D'après tout ce que nous venons de dire, il y a deux points à envisager chez le juge. Le premier, c'est qu'il doit prononcer entre un accusateur et un accusé ; le second, c'est qu'il ne prononce pas la sentence de sa propre autorité, mais comme représentant de l'autorité publique. Or il y a là deux raisons qui interdisent au juge de remettre sa peine à un accusé. La première vient de l'accusateur qui a parfois le droit d'exiger que le coupable soit puni, par exemple pour le tort que celui-ci lui a fait. En ce cas aucun juge n'est libre de prononcer la relaxe, car il est tenu d'assurer le respect des droits d'un chacun.

La seconde raison qui l'empêche, se prend du côté de l'États au nom duquel le juge exerce sa fonction et dont le bien exige que les malfaiteurs soient punis. Il y a cependant une distinction à faire ici entre les juges délégués et le prince, juge suprême, qui a la plénitude du pouvoir public. Un juge subalterne, en effet, n'a pas le droit de remettre sa peine au coupable, à l'encontre des lois édictées par l'autorité supérieure. Sur ce mot de Jésus (Jean 19.11) : « Tu n'aurais sur moi aucun pouvoir, s'il ne t'avait pas été donné d'en haut », S. Augustin remarque : « Dieu n'avait accordé à Pilate qu'un pouvoir subordonné à celui de César, de telle sorte qu'il n'était aucunement libre d'acquitter. » Le prince, au contraire, qui jouit de la plénitude du pouvoir dans l’État, peut acquitter le coupable, si la victime y consent, et s'il juge qu'il n'en résultera aucun préjudice pour la société.

Solutions

1. Le juge peut exercer sa clémence dans les causes qui sont laissées à sa décision ; alors s'applique le mot d'Aristote : « L'homme de bien s'efforce d'adoucir les châtiments. » Mais il ne lui appartient pas d'accorder sa grâce dans les affaires déterminées par la loi divine ou humaine.

2. Dieu étant le souverain juge, toutes les fautes commises contre le prochain relèvent. de son pouvoir suprême ; il lui est donc loisible d'en absoudre, d'autant plus que si le péché mérite châtiment, c'est surtout parce qu'il s'attaque à Dieu. Toutefois, en remettant les peines, Dieu n'agit que selon les convenances de sa bonté, laquelle est la source de toutes les lois.

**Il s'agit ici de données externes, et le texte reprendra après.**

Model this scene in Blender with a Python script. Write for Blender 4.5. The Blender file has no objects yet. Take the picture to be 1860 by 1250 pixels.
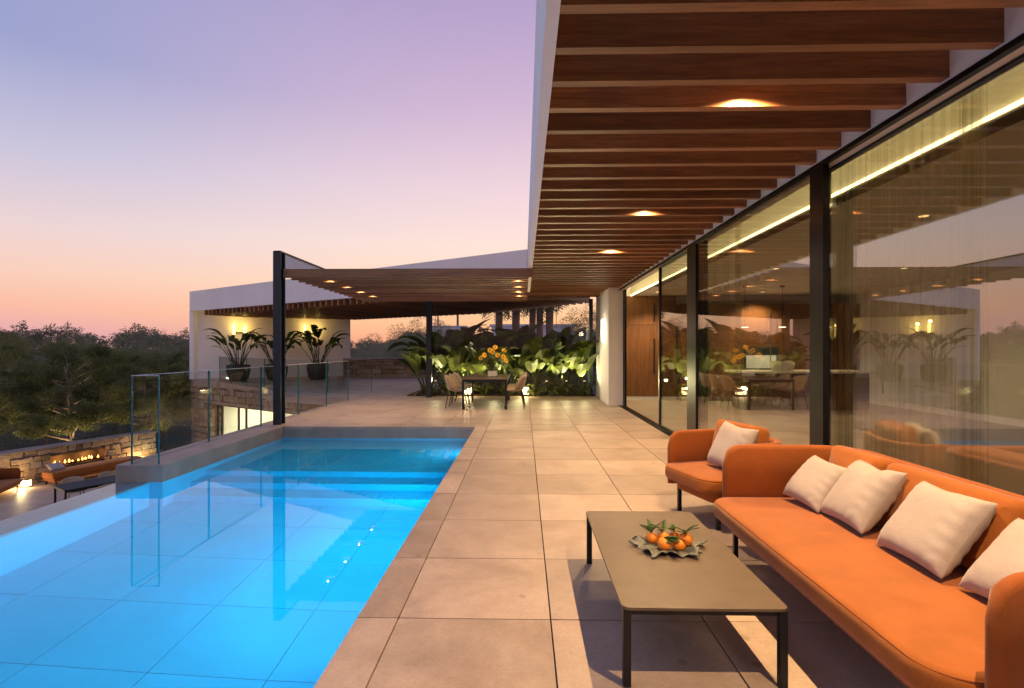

3. Si le juge remettait les peines inconsidérément, il porterait préjudice à la société qui exige que les méfaits soient punis pour éviter les péchés. Aussi le Deutéronome (Deutéronome 13.12), après avoir fixé le châtiment du propagandiste de l'idolâtrie ajoute : « Tout Israël l'apprendra et sera dans la crainte, afin qu'on ne commette plus une action aussi criminelle parmi vous. » Cette indulgence nuit aussi à la victime de l'injustice, car le châtiment de son agresseur lui donne une compensation en lui restituant son honneur.